“Contro questo inceneritore”
Il comitato di Lavis: un No secco, che non vuole essere localistico.
Renzo Stefani, 60 anni, laureato in Chimica, è presidente del Comitato contro l’inceneritore di Lavis. Con lui parliamo del senso di questa contestazione che va diffondendosi tra la popolazione.
"E’ indubbio che quello che ci ha fatto aggregare sono i timori indotti da un impianto del genere. Timori innanzitutto sul fronte sanitario: perché l’inquinamento, checché ne dicano gli studi, ci sarà. Ci sarà nel funzionamento a regime, ma ci sarà soprattutto nei momenti di malfunzionamento: e questi sono talmente inevitabili, che le stesse normative prevedono limiti molto differenziati per le emissioni di norma, e per quelle di picco. Questo perché è già previsto che l’inceneritore abbia delle emissioni anomale.
E poi ci sono, sempre possibili, gli incidenti. Che se si sono verificati in situazioni ad altissimo controllo e tecnologia come le centrali nucleari (e mi riferisco a quelle francesi e americane, non a Chernobyl) o come lo Shuttle, tanto più sono probabili in un impianto come l’inceneritore: a tecnologia comune e predisposto all’instabilità, stante la grande variabilità del combustibile.
Poi, sia pur secondari, ci sono aspetti economici: il decremento del valore degli immobili, che sempre si verifica nei pressi di uno di questi impianti; e il decremento del valore del terreno agricolo."
Quindi, un No secco all’inceneritore...
"Un momento. Il No secco è per questo inceneritore: una cosa diversa, e diversi sono i pericoli, se invece dell’attuale impianto da 240.000 tonnellate nominali (e 500.000 effettive) si passa a uno di 40.000 tonnellate. Il punto è che non c’è stato un serio studio comparato con le altre tecnologie: bioessicatore, pirolisi, plasma. Si è partiti con l’ipotesi inceneritore, quella ha da essere, punto e basta. Ecco, noi contestiamo questo metodo, oltre che l’approdo."
Ma voi contestate l’inceneritore in quanto tale o la sua localizzazione nella vostra area?
"Voglio essere molto chiaro. Noi non intendiamo assumere quella posizione che gli americani chiamano NIMBY, "Not in my back yard", Non nel mio giardino. Un inceneritore di quelle dimensioni non va bene in alcuna zona del Trentino. Poi, dopo aver impostato una raccolta differenziata seria, dopo aver ridiscusso tecnologie e dimensioni dell’impianto, se ne discute la localizzazione migliore."
Quale è la vostra posizione sul referendum? Non è che sia un referendum contro qualsiasi inceneritore?
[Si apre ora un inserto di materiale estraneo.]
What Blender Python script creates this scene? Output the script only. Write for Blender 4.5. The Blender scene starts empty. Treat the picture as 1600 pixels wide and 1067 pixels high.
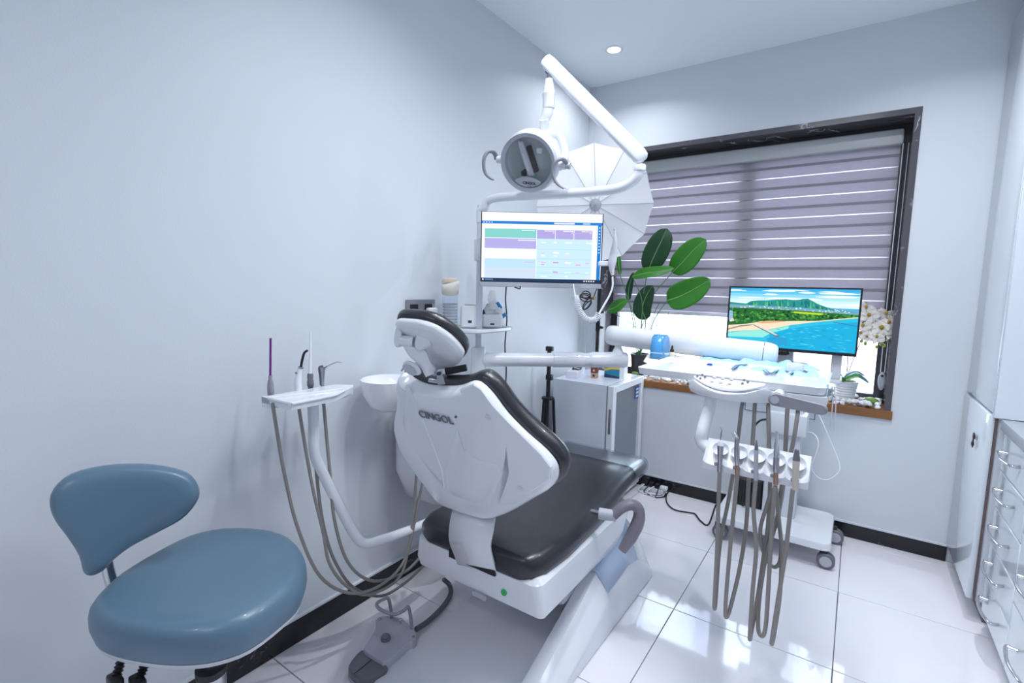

E quindi, poiché può essere altrettanto legittimamente tenuto in qualsiasi altro Comune, non è che impedisca ogni soluzione al problema rifiuti?
"Questo è il pericolo dei referendum, strumento che sembra molto democratico, ma poi è difficile da usare correttamente. In ogni modo il senso politico di questo referendum è la contrarietà a questo inceneritore. E noi siamo per il referendum perché siamo contro questo impianto, non contro ogni tipo di impianto. Intendiamo essere costruttivi: di fronte a soluzioni serie, siamo pronti a discutere."
Ora, in cosa siete impegnati?
"Abbiamo instaurato rapporti con gli altri comitati: anche per dividerci i compiti dal punto di vista degli approfondimenti tecnici. Stiamo operando un lavoro di sensibilizzazione, soprattutto nelle scuole. E stiamo preparando quella che dovrà essere una grande marcia contro l’inceneritore per il 5 aprile."